■ INFORMATION SUPPLIED:
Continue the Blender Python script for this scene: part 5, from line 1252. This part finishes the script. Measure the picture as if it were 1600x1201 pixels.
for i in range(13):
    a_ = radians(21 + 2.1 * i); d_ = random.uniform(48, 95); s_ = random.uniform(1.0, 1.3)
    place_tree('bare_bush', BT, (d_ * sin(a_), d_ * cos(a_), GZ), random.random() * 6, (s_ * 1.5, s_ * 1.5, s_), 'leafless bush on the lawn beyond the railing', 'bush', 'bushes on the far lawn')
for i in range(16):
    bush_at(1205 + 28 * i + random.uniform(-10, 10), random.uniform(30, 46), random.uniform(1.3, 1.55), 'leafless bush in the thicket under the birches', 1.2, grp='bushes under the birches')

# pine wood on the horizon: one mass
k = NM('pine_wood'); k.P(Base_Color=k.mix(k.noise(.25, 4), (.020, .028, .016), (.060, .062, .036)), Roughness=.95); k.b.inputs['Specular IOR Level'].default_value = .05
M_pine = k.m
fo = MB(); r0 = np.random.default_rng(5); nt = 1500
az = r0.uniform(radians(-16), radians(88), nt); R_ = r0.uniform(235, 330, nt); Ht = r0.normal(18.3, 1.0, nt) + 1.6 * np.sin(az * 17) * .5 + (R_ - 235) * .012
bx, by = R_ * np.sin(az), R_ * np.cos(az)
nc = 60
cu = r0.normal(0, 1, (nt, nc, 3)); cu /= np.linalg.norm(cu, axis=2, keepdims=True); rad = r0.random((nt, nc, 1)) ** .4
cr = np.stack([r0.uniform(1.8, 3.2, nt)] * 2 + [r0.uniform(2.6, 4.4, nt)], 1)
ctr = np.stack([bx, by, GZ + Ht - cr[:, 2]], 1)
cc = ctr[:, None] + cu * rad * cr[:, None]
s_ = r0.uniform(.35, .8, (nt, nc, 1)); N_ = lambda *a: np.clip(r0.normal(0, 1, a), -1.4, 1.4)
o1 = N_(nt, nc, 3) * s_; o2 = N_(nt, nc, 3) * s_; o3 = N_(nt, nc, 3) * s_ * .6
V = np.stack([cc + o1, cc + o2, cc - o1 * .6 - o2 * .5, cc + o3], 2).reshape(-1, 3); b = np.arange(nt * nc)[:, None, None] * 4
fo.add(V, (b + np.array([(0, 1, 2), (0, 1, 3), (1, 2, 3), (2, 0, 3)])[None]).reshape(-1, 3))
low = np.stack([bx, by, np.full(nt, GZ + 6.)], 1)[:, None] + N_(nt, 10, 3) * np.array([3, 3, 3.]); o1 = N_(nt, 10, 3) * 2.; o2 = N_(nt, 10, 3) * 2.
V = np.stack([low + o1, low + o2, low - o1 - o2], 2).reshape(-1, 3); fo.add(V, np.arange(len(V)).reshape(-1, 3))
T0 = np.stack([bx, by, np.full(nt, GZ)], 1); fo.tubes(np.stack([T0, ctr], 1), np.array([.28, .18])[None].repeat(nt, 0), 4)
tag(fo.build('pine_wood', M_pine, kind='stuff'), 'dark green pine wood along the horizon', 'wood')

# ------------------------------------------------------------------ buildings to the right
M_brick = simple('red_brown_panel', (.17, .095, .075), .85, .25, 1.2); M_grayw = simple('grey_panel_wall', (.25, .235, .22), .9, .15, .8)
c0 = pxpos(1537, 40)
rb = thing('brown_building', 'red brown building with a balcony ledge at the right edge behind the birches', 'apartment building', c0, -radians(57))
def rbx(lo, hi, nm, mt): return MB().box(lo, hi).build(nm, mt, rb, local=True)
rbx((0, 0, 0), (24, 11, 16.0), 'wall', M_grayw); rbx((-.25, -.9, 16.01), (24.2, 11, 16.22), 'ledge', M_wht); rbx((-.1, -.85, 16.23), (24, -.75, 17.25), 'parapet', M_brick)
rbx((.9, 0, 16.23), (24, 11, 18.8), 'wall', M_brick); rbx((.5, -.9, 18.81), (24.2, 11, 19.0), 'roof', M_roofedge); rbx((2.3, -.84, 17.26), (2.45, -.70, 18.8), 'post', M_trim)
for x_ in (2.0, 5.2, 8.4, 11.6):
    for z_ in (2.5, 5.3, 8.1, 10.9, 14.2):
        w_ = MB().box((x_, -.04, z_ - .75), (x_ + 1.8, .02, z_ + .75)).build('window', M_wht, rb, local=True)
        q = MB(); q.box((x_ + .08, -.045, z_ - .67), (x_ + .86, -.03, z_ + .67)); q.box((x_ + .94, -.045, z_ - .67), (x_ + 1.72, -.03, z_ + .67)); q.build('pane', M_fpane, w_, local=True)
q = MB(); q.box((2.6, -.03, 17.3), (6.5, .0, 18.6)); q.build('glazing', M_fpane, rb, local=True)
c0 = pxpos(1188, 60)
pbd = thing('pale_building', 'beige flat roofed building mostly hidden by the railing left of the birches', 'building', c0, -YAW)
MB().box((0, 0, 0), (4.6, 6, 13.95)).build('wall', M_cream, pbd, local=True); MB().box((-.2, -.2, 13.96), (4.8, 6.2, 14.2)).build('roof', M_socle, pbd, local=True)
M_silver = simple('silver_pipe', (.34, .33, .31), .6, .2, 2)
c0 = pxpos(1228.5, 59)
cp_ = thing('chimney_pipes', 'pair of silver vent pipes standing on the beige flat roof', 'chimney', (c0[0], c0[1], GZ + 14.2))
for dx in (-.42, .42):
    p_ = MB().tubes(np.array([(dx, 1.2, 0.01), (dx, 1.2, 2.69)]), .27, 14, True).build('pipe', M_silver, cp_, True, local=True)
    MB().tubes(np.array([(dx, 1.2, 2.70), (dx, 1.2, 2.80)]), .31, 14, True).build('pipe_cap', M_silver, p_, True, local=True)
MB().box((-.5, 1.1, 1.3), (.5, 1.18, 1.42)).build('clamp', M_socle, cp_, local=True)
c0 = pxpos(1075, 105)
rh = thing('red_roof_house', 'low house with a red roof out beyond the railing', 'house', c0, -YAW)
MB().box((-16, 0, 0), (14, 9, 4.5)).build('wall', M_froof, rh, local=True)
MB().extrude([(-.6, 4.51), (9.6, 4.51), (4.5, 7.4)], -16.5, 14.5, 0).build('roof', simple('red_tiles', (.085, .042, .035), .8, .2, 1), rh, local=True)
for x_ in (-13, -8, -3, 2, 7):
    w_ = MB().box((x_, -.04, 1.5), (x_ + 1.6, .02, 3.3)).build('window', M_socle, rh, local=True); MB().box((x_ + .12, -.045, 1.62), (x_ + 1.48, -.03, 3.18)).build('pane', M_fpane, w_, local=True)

■ EXERCISE REQUIREMENTS:
Return all the data exactly as given.

■ RESPONSE TO THIS TASK:
Continue the Blender Python script for this scene: part 5, from line 1252. This part finishes the script. Measure the picture as if it were 1600x1201 pixels.
for i in range(13):
    a_ = radians(21 + 2.1 * i); d_ = random.uniform(48, 95); s_ = random.uniform(1.0, 1.3)
    place_tree('bare_bush', BT, (d_ * sin(a_), d_ * cos(a_), GZ), random.random() * 6, (s_ * 1.5, s_ * 1.5, s_), 'leafless bush on the lawn beyond the railing', 'bush', 'bushes on the far lawn')
for i in range(16):
    bush_at(1205 + 28 * i + random.uniform(-10, 10), random.uniform(30, 46), random.uniform(1.3, 1.55), 'leafless bush in the thicket under the birches', 1.2, grp='bushes under the birches')

# pine wood on the horizon: one mass
k = NM('pine_wood'); k.P(Base_Color=k.mix(k.noise(.25, 4), (.020, .028, .016), (.060, .062, .036)), Roughness=.95); k.b.inputs['Specular IOR Level'].default_value = .05
M_pine = k.m
fo = MB(); r0 = np.random.default_rng(5); nt = 1500
az = r0.uniform(radians(-16), radians(88), nt); R_ = r0.uniform(235, 330, nt); Ht = r0.normal(18.3, 1.0, nt) + 1.6 * np.sin(az * 17) * .5 + (R_ - 235) * .012
bx, by = R_ * np.sin(az), R_ * np.cos(az)
nc = 60
cu = r0.normal(0, 1, (nt, nc, 3)); cu /= np.linalg.norm(cu, axis=2, keepdims=True); rad = r0.random((nt, nc, 1)) ** .4
cr = np.stack([r0.uniform(1.8, 3.2, nt)] * 2 + [r0.uniform(2.6, 4.4, nt)], 1)
ctr = np.stack([bx, by, GZ + Ht - cr[:, 2]], 1)
cc = ctr[:, None] + cu * rad * cr[:, None]
s_ = r0.uniform(.35, .8, (nt, nc, 1)); N_ = lambda *a: np.clip(r0.normal(0, 1, a), -1.4, 1.4)
o1 = N_(nt, nc, 3) * s_; o2 = N_(nt, nc, 3) * s_; o3 = N_(nt, nc, 3) * s_ * .6
V = np.stack([cc + o1, cc + o2, cc - o1 * .6 - o2 * .5, cc + o3], 2).reshape(-1, 3); b = np.arange(nt * nc)[:, None, None] * 4
fo.add(V, (b + np.array([(0, 1, 2), (0, 1, 3), (1, 2, 3), (2, 0, 3)])[None]).reshape(-1, 3))
low = np.stack([bx, by, np.full(nt, GZ + 6.)], 1)[:, None] + N_(nt, 10, 3) * np.array([3, 3, 3.]); o1 = N_(nt, 10, 3) * 2.; o2 = N_(nt, 10, 3) * 2.
V = np.stack([low + o1, low + o2, low - o1 - o2], 2).reshape(-1, 3); fo.add(V, np.arange(len(V)).reshape(-1, 3))
T0 = np.stack([bx, by, np.full(nt, GZ)], 1); fo.tubes(np.stack([T0, ctr], 1), np.array([.28, .18])[None].repeat(nt, 0), 4)
tag(fo.build('pine_wood', M_pine, kind='stuff'), 'dark green pine wood along the horizon', 'wood')

# ------------------------------------------------------------------ buildings to the right
M_brick = simple('red_brown_panel', (.17, .095, .075), .85, .25, 1.2); M_grayw = simple('grey_panel_wall', (.25, .235, .22), .9, .15, .8)
c0 = pxpos(1537, 40)
rb = thing('brown_building', 'red brown building with a balcony ledge at the right edge behind the birches', 'apartment building', c0, -radians(57))
def rbx(lo, hi, nm, mt): return MB().box(lo, hi).build(nm, mt, rb, local=True)
rbx((0, 0, 0), (24, 11, 16.0), 'wall', M_grayw); rbx((-.25, -.9, 16.01), (24.2, 11, 16.22), 'ledge', M_wht); rbx((-.1, -.85, 16.23), (24, -.75, 17.25), 'parapet', M_brick)
rbx((.9, 0, 16.23), (24, 11, 18.8), 'wall', M_brick); rbx((.5, -.9, 18.81), (24.2, 11, 19.0), 'roof', M_roofedge); rbx((2.3, -.84, 17.26), (2.45, -.70, 18.8), 'post', M_trim)
for x_ in (2.0, 5.2, 8.4, 11.6):
    for z_ in (2.5, 5.3, 8.1, 10.9, 14.2):
        w_ = MB().box((x_, -.04, z_ - .75), (x_ + 1.8, .02, z_ + .75)).build('window', M_wht, rb, local=True)
        q = MB(); q.box((x_ + .08, -.045, z_ - .67), (x_ + .86, -.03, z_ + .67)); q.box((x_ + .94, -.045, z_ - .67), (x_ + 1.72, -.03, z_ + .67)); q.build('pane', M_fpane, w_, local=True)
q = MB(); q.box((2.6, -.03, 17.3), (6.5, .0, 18.6)); q.build('glazing', M_fpane, rb, local=True)
c0 = pxpos(1188, 60)
pbd = thing('pale_building', 'beige flat roofed building mostly hidden by the railing left of the birches', 'building', c0, -YAW)
MB().box((0, 0, 0), (4.6, 6, 13.95)).build('wall', M_cream, pbd, local=True); MB().box((-.2, -.2, 13.96), (4.8, 6.2, 14.2)).build('roof', M_socle, pbd, local=True)
M_silver = simple('silver_pipe', (.34, .33, .31), .6, .2, 2)
c0 = pxpos(1228.5, 59)
cp_ = thing('chimney_pipes', 'pair of silver vent pipes standing on the beige flat roof', 'chimney', (c0[0], c0[1], GZ + 14.2))
for dx in (-.42, .42):
    p_ = MB().tubes(np.array([(dx, 1.2, 0.01), (dx, 1.2, 2.69)]), .27, 14, True).build('pipe', M_silver, cp_, True, local=True)
    MB().tubes(np.array([(dx, 1.2, 2.70), (dx, 1.2, 2.80)]), .31, 14, True).build('pipe_cap', M_silver, p_, True, local=True)
MB().box((-.5, 1.1, 1.3), (.5, 1.18, 1.42)).build('clamp', M_socle, cp_, local=True)
c0 = pxpos(1075, 105)
rh = thing('red_roof_house', 'low house with a red roof out beyond the railing', 'house', c0, -YAW)
MB().box((-16, 0, 0), (14, 9, 4.5)).build('wall', M_froof, rh, local=True)
MB().extrude([(-.6, 4.51), (9.6, 4.51), (4.5, 7.4)], -16.5, 14.5, 0).build('roof', simple('red_tiles', (.085, .042, .035), .8, .2, 1), rh, local=True)
for x_ in (-13, -8, -3, 2, 7):
    w_ = MB().box((x_, -.04, 1.5), (x_ + 1.6, .02, 3.3)).build('window', M_socle, rh, local=True); MB().box((x_ + .12, -.045, 1.62), (x_ + 1.48, -.03, 3.18)).build('pane', M_fpane, w_, local=True)